Craig Newmark: Well, having gone through the process of getting design help very recently, this is a specialized case, which is real visual.  And in your case, I would just start putting up photos, organized photos of work that you've done, maybe even including in that, if you can find the right mechanisms, to include discussion of what you've done, and what people like about it.  And then follow through and engage people in that discussion.

Rich Sloan:  So in your case, Brinn, your work is a very visual product, and not only something that you may use or live in, but it's something that's visual, and I think in order to demonstrate that you absolutely have to have the photography.  You don't want to ask for people's imagination.  You want it to be very vivid, very clear, very direct.  But also, I think having the options in the text that you might see at a site like Craig's List is not a bad thing, either; having it be a comprehensive website.  Brinn?

Brinn:   I like the participation, having them comment about different pictures, why they think it works, why one of the design works or something.

Rich Sloan:  See, this is the aspect of interactivity.  That's really interesting.  Craig, you know, in today's sites, in order to make them more dynamic, and to engage your audience more, what do you think about having content, then having discussion and interactivity and so on between the site operator, owner, proprietor, and the audience?

Craig Newmark:  I like the idea a great deal.  People seem to react very positively to the notion that there's a real human there who will actually respond to what they're saying, and that works very well most of the time.  Now and then you'll -- you and then you'll attract someone who, oh, just wants to get attention of a negative manner.  You're going to have to be ready for that.  And sometimes you're going to have to get rid of stuff which is basically crap.

Frankly, I just got an e-mail moments ago from a guy I know who's a -- oh, who may be off his meds. 
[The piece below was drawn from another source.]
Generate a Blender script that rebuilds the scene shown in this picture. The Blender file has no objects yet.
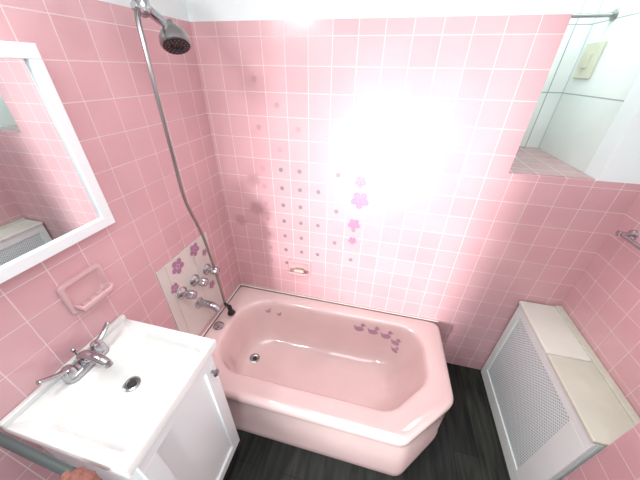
import bpy, bmesh, math, random
from mathutils import Vector, Matrix
from mathutils.bvhtree import BVHTree
random.seed(4)
sc=bpy.context.scene
try:
    sc.view_settings.view_transform='Standard'; sc.view_settings.look='None'
except Exception: pass
COL=sc.collection
# ---------------------------------------------------------------- materials
def mat(name,col,rough=.5,metal=0,coat=0,noise=0,nscale=20,emis=None):
    m=bpy.data.materials.new(name);m.use_nodes=True
    nt=m.node_tree;b=nt.nodes['Principled BSDF']
    b.inputs['Base Color'].default_value=(*col,1);b.inputs['Roughness'].default_value=rough
    b.inputs['Metallic'].default_value=metal;b.inputs['Coat Weight'].default_value=coat
    if noise:
        tc=nt.nodes.new('ShaderNodeTexCoord');n=nt.nodes.new('ShaderNodeTexNoise');n.inputs['Scale'].default_value=nscale
        n.inputs['Detail'].default_value=5
        r=nt.nodes.new('ShaderNodeValToRGB');r.color_ramp.elements[0].position=.3;r.color_ramp.elements[1].position=.7
        r.color_ramp.elements[0].color=(*[c*(1-noise) for c in col],1);r.color_ramp.elements[1].color=(*[min(1,c*(1+noise*.4)) for c in col],1)
        nt.links.new(tc.outputs['Object'],n.inputs['Vector']);nt.links.new(n.outputs['Fac'],r.inputs['Fac']);nt.links.new(r.outputs['Color'],b.inputs['Base Color'])
    return m
def N(nt,t,**k):
    n=nt.nodes.new(t)
    for a,v in k.items(): setattr(n,a,v)
    return n
def mth(nt,op,a,b=None,c=None):
    n=N(nt,'ShaderNodeMath',operation=op)
    for i,v in enumerate((a,b,c)):
        if v is None: continue
        if isinstance(v,(int,float)): n.inputs[i].default_value=v
        else: nt.links.new(v,n.inputs[i])
    return n.outputs[0]
def tilemat(name,c1,c2,grout,pu=.108,pv=.108,ou=.02,ov=.094,mort=.0034,rough=.27,bump=.5,coat=.5):
    m=bpy.data.materials.new(name);m.use_nodes=True;nt=m.node_tree;b=nt.nodes['Principled BSDF'];L=nt.links.new
    tc=N(nt,'ShaderNodeTexCoord');ge=N(nt,'ShaderNodeNewGeometry')
    sp=N(nt,'ShaderNodeSeparateXYZ');L(tc.outputs['Object'],sp.inputs[0])
    sn=N(nt,'ShaderNodeSeparateXYZ');L(ge.outputs['True Normal'],sn.inputs[0])
    fx=mth(nt,'GREATER_THAN',mth(nt,'ABSOLUTE',sn.outputs[0]),.7)
    fz=mth(nt,'GREATER_THAN',mth(nt,'ABSOLUTE',sn.outputs[2]),.7)
    u=mth(nt,'ADD',mth(nt,'MULTIPLY',sp.outputs[0],mth(nt,'SUBTRACT',1,fx)),mth(nt,'MULTIPLY',sp.outputs[1],fx))
    v=mth(nt,'ADD',mth(nt,'MULTIPLY',sp.outputs[2],mth(nt,'SUBTRACT',1,fz)),mth(nt,'MULTIPLY',sp.outputs[1],fz))
    u=mth(nt,'ADD',u,10*pu-ou);v=mth(nt,'ADD',v,10*pv-ov)
    cb=N(nt,'ShaderNodeCombineXYZ');L(u,cb.inputs[0]);L(v,cb.inputs[1])
    br=N(nt,'ShaderNodeTexBrick',offset=0,squash=1)
    L(cb.outputs[0],br.inputs['Vector'])
    br.inputs['Scale'].default_value=1;br.inputs['Brick Width'].default_value=pu;br.inputs['Row Height'].default_value=pv
    br.inputs['Mortar Size'].default_value=mort*.5;br.inputs['Mortar Smooth'].default_value=.15
    br.inputs['Color1'].default_value=(*c1,1);br.inputs['Color2'].default_value=(*c2,1);br.inputs['Mortar'].default_value=(*grout,1)
    no=N(nt,'ShaderNodeTexNoise');no.inputs['Scale'].default_value=3.5;no.inputs['Detail'].default_value=4;L(tc.outputs['Object'],no.inputs['Vector'])
    hs=N(nt,'ShaderNodeHueSaturation');L(br.outputs['Color'],hs.inputs['Color']);L(mth(nt,'ADD',mth(nt,'MULTIPLY',no.outputs['Fac'],.24),.88),hs.inputs['Value'])
    L(hs.outputs[0],b.inputs['Base Color'])
    L(mth(nt,'ADD',mth(nt,'MULTIPLY',br.outputs['Fac'],.5),rough),b.inputs['Roughness'])
    L(mth(nt,'MULTIPLY',mth(nt,'SUBTRACT',1,br.outputs['Fac']),coat),b.inputs['Coat Weight']);b.inputs['Coat Roughness'].default_value=.09
    # each glazed tile sits at a very slightly different angle, plus glaze ripple
    bp=N(nt,'ShaderNodeBump');bp.inputs['Strength'].default_value=bump;bp.inputs['Distance'].default_value=.002
    n2=N(nt,'ShaderNodeTexNoise');n2.inputs['Scale'].default_value=9;L(tc.outputs['Object'],n2.inputs['Vector'])
    L(mth(nt,'SUBTRACT',mth(nt,'MULTIPLY',n2.outputs['Fac'],.9),br.outputs['Fac']),bp.inputs['Height']);L(bp.outputs[0],b.inputs['Normal']);L(bp.outputs[0],b.inputs['Coat Normal'])
    return m
M={}
M['tile']=tilemat('pink_tile',(.64,.370,.398),(.67,.40,.428),(.78,.62,.62))
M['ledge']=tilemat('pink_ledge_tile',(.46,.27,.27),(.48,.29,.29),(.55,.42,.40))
M['panel']=tilemat('cream_panel_tile',(.68,.65,.60),(.70,.67,.62),(.5,.46,.43),pu=.19,pv=.56,ou=.0,ov=.45)
M['alc']=tilemat('white_alcove_tile',(.78,.84,.81),(.82,.87,.84),(.35,.40,.40),pu=.60,pv=.30,ou=-.01,ov=.22,mort=.006,rough=.25)
M['paint']=mat('white_wall_paint',(.82,.88,.88),.6,noise=.05,nscale=4)
M['ceil']=mat('ceiling_paint',(.85,.86,.85),.7)
M['tub']=mat('pink_enamel',(.79,.60,.585),.10,coat=.6,noise=.05,nscale=5)
M['dish']=mat('pink_ceramic',(.66,.42,.435),.15,coat=.4)
M['soap']=mat('cream_soap',(.70,.56,.44),.5)
M['white']=mat('white_lacquer',(.82,.87,.88),.3)
M['sink']=mat('white_cultured_marble',(.80,.82,.80),.1,coat=.5)
M['rad']=mat('radiator_enamel',(.82,.91,.89),.35,noise=.04,nscale=6)
M['radlid']=mat('cream_enamel',(.74,.77,.70),.35,noise=.05,nscale=6)
M['radtop']=mat('aged_cream_enamel',(.62,.64,.54),.4,noise=.08,nscale=9)
M['chrome']=mat('chrome',(.50,.51,.53),.14,1)
M['dchrome']=mat('brushed_nickel',(.36,.36,.36),.28,1)
M['black']=mat('black_plastic',(.015,.015,.017),.4)
M['grey']=mat('grey_rubber',(.07,.09,.09),.5)
M['mirror']=mat('mirror_glass',(.76,.83,.83),.01,1)
M['dot']=mat('dot_sticker_grey',(.28,.22,.24),.4)
M['dot2']=mat('dot_sticker_pale',(.52,.30,.32),.4)
M['flow']=mat('flower_sticker_mauve',(.44,.20,.34),.4)
M['flow2']=mat('flower_sticker_pale',(.55,.31,.35),.4)
M['duck']=mat('duck_sticker_mauve',(.47,.27,.37),.4)
M['beige']=mat('ivory_plastic',(.66,.66,.52),.4)
M['brown']=mat('brown_terry_cloth',(.30,.13,.10),.9,noise=.3,nscale=120)
M['caulk']=mat('white_caulk',(.80,.76,.72),.5)
M['hole']=mat('drain_shadow_metal',(.03,.03,.03),.5)
def perf():
    m=bpy.data.materials.new('perforated_metal');m.use_nodes=True;nt=m.node_tree;b=nt.nodes['Principled BSDF'];L=nt.links.new
    tc=N(nt,'ShaderNodeTexCoord');sp=N(nt,'ShaderNodeSeparateXYZ');L(tc.outputs['Object'],sp.inputs[0])
    k=1/.0125
    a=mth(nt,'MULTIPLY',mth(nt,'ADD',sp.outputs[1],sp.outputs[2]),k*.7071);c=mth(nt,'MULTIPLY',mth(nt,'SUBTRACT',sp.outputs[1],sp.outputs[2]),k*.7071)
    a=mth(nt,'SUBTRACT',mth(nt,'FRACT',mth(nt,'ADD',a,50)),.5);c=mth(nt,'SUBTRACT',mth(nt,'FRACT',mth(nt,'ADD',c,50)),.5)
    d=mth(nt,'SQRT',mth(nt,'ADD',mth(nt,'MULTIPLY',a,a),mth(nt,'MULTIPLY',c,c)))
    h=mth(nt,'LESS_THAN',d,.28)
    mx=N(nt,'ShaderNodeMix',data_type='RGBA');L(h,mx.inputs['Factor']);mx.inputs[6].default_value=(.76,.88,.88,1);mx.inputs[7].default_value=(.28,.36,.37,1)
    L(mx.outputs[2],b.inputs['Base Color']);b.inputs['Roughness'].default_value=.4
    return m
M['perf']=perf()
def floormat():
    m=bpy.data.materials.new('dark_wood_planks');m.use_nodes=True;nt=m.node_tree;b=nt.nodes['Principled BSDF'];L=nt.links.new
    tc=N(nt,'ShaderNodeTexCoord');mp=N(nt,'ShaderNodeMapping');mp.inputs['Rotation'].default_value=(0,0,math.pi/2);L(tc.outputs['Object'],mp.inputs[0])
    br=N(nt,'ShaderNodeTexBrick',offset=.37);L(mp.outputs[0],br.inputs['Vector']);br.inputs['Scale'].default_value=1
    br.inputs['Brick Width'].default_value=.9;br.inputs['Row Height'].default_value=.13;br.inputs['Mortar Size'].default_value=.0018
    br.inputs['Color1'].default_value=(.009,.012,.011,1);br.inputs['Color2'].default_value=(.022,.025,.021,1);br.inputs['Mortar'].default_value=(.003,.004,.004,1)
    m2=N(nt,'ShaderNodeMapping');m2.inputs['Scale'].default_value=(14,1.6,1);L(tc.outputs['Object'],m2.inputs[0])
    no=N(nt,'ShaderNodeTexNoise');no.inputs['Scale'].default_value=2;no.inputs['Detail'].default_value=6;no.inputs['Distortion'].default_value=.6;L(m2.outputs[0],no.inputs['Vector'])
    rp=N(nt,'ShaderNodeValToRGB');rp.color_ramp.elements[0].position=.35;rp.color_ramp.elements[0].color=(.35,.35,.35,1);rp.color_ramp.elements[1].position=.75;rp.color_ramp.elements[1].color=(2.5,2.5,2.4,1);L(no.outputs['Fac'],rp.inputs[0])
    mx=N(nt,'ShaderNodeMix',data_type='RGBA',blend_type='MULTIPLY');mx.inputs['Factor'].default_value=1;L(br.outputs['Color'],mx.inputs[6]);L(rp.outputs[0],mx.inputs[7])
    L(mx.outputs[2],b.inputs['Base Color']);b.inputs['Roughness'].default_value=.45;b.inputs['Specular IOR Level'].default_value=.3
    return m
M['floor']=floormat()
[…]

Rich Sloan:  Okay.  But the thing I did hear that I really liked, Brinn, and you may want to think about this, it's really cool if you position yourself as a leader, right content under your name, provide content to the audience, and then provide a way for them to interact with you, with you as the expert, and then let them have discussion back and forth through your site.  That's a way to get noticed.  That's a way to drive traffic.  And it's a way to retain your audience.